## [EXERCISE]
Print, word for word, the opening line of the data below and every line after it through the line that contains "bm, lamp_alu, sh)", but not the pictures.

## [DATA SECTION]
----
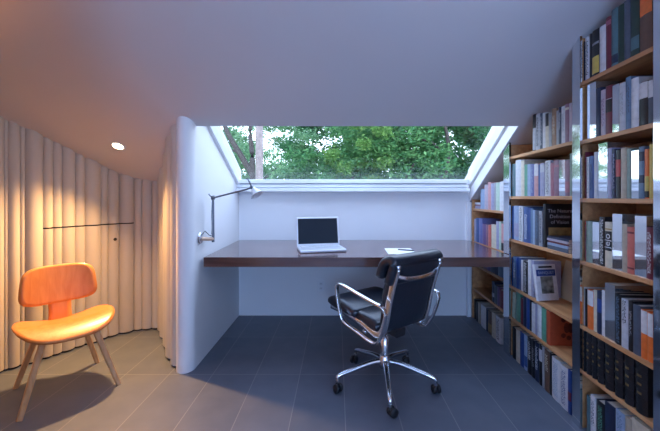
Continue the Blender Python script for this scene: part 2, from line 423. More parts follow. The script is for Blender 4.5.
sh = obj('lamp_shade', bm, lamp_shade_alu, lamp, smooth=True)
bm = bmesh.new(); lathe(bm, [(.008, .010), (.016, .018), (.018, .028), (.012, .038), (.004, .042)], axis_m(sp, sd), 16); obj('bulb', bm, mat('frosted_bulb', (.8, .8, .78), .3), sh, smooth=True)
bm = bmesh.new(); tube(bm, [sp+Vector((-.012, -.01, -.03)), lp(251.5, 199)], .002, 6); obj('switch_cord', bm, lamp_alu, sh)

# ------------------------------------------------------------------ ceiling downlight
dx, dy_ = -1.623, 2.424; nrm = Vector((0, -.55, -1)).normalized()
dl = thing('downlight', 'small round glowing recessed downlight in the sloping ceiling above the orange chair', 'light', (dx, dy_, zc(dy_)))
Mx = axis_m((0, 0, 0), nrm)
bm = bmesh.new(); lathe(bm, [(.050, -.004), (.050, .003), (.044, .005), (.036, .003), (.036, -.004)], Mx, 28); obj('trim_ring', bm, gloss_white, dl, smooth=True)
bm = bmesh.new(); lathe(bm, [(.035, 0), (.035, .0035)], Mx, 28); obj('lens', bm, emis('lamp_glow', (1, .72, .42), 14), dl)

# ------------------------------------------------------------------ orange plywood chair
chair = thing('plywood_chair', 'orange moulded plywood lounge chair with pale splayed legs by the fluted wall', 'chair', (-1.675, 2.015, 0), 0)
fdir = Vector((.75, -.66, 0)).normalized(); ldir = Vector((.60, .80, 0)).normalized()   # forward, sideways
chair.rotation_euler = (0, 0, math.atan2(fdir.y, fdir.x))    # local x forward, local y = to the left of the sitter
def superdisc(a, b, n, rings, segs, fn):
    bm = bmesh.new(); prev = None; c = bm.verts.new(fn(0, 0))
    for r in range(1, rings+1):
        rr = r/rings; cur = []
        for k in range(segs):
            t = 2*PI*k/segs; cx, sx = math.cos(t), math.sin(t)
            x = a*rr*math.copysign(abs(cx)**(2/n), cx); y = b*rr*math.copysign(abs(sx)**(2/n), sx)
            cur.append(bm.verts.new(fn(x, y)))
        for k in range(segs):
            if prev: bm.faces.new([prev[k], prev[(k+1) % segs], cur[(k+1) % segs], cur[k]])
            else: bm.faces.new([c, cur[(k+1) % segs], cur[k]])
        prev = cur
    return bm
def seat_fn(x, y):                                 # x forward, y sideways
    k = 1-.10*max(0, -x/.21)
    z = .405+.050*(abs(y)/.25)**2.0*max(0, min(1.2, .62-x/.33))+.040*(x/.21)
    if x > .02: z -= 2.5*(x-.02)**2
    return Vector((x+.03, y*k, z))
seat = obj('seat', superdisc(.212, .238, 2.8, 12, 56, seat_fn), ply_orange, chair, smooth=True, solid=.011)
def back_fn(x, y):                                 # x sideways, y up
    bend = .055*(x/.24)**2
    return Vector((-.175-.17*(y+.1)+bend, x*(1-.06*y/.12), .597+y))
bm = superdisc(.192, .120, 4.2, 8, 52, back_fn)
prev = None
for i in range(9):                                 # the stem of the back
    z = -.10-.15*i/8; w = .056-.004*math.sin(PI*i/8)
    cur = [bm.verts.new(back_fn(u*w, z)+Vector((0, 0, 0))) for u in (-1, -.5, 0, .5, 1)]
    if prev:
        for a, b, c, d in zip(prev, prev[1:], cur[1:], cur): bm.faces.new([a, b, c, d])
    prev = cur
obj('backrest', bm, ply_orange, chair, smooth=True, solid=.011)
def leg(ctrl, w, th):
    return sweep(bmesh.new(), smooth_path(ctrl, 6), rrect(w, th, .006, 2), up=(1, 0, 0))
for sy in (-1, 1):
    top = Vector((.14, sy*.11, .385)); foot = Vector((.235, sy*.222, 0))
    obj('leg', sweep(bmesh.new(), [top, top+(foot-top)*.25, top+(foot-top)*.6, foot], rrect(.030, .026, .008, 2), up=(1, 0, 0), scales=[1.15, 1.1, 1, .85]), ply_light, chair)
    top = Vector((-.13, sy*.10, .362)); foot = Vector((-.185, sy*.205, 0))
    obj('leg', sweep(bmesh.new(), [top, top+(foot-top)*.25, top+(foot-top)*.6, foot], rrect(.030, .026, .008, 2), up=(1, 0, 0), scales=[1.15, 1.1, 1, .85]), ply_light, chair)
for x, z in ((.135, .372), (-.13, .345)):
    obj('leg_brace', sweep(bmesh.new(), [(x, -.13, z), (x, 0, z+.006), (x, .13, z)], rrect(.026, .022, .006, 2)), ply_light, chair)
obj('spine', sweep(bmesh.new(), smooth_path([(.13, 0, .376), (0, 0, .374), (-.12, 0, .352), (-.19, 0, .366), (-.212, 0, .44), (-.205, 0, .52)], 5), rrect(.075, .014, .005, 2)), ply_light, chair)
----
## [OUTPUT BELOW]
Continue the Blender Python script for this scene: part 2, from line 423. More parts follow. The script is for Blender 4.5.
sh = obj('lamp_shade', bm, lamp_shade_alu, lamp, smooth=True)
bm = bmesh.new(); lathe(bm, [(.008, .010), (.016, .018), (.018, .028), (.012, .038), (.004, .042)], axis_m(sp, sd), 16); obj('bulb', bm, mat('frosted_bulb', (.8, .8, .78), .3), sh, smooth=True)
bm = bmesh.new(); tube(bm, [sp+Vector((-.012, -.01, -.03)), lp(251.5, 199)], .002, 6); obj('switch_cord', bm, lamp_alu, sh)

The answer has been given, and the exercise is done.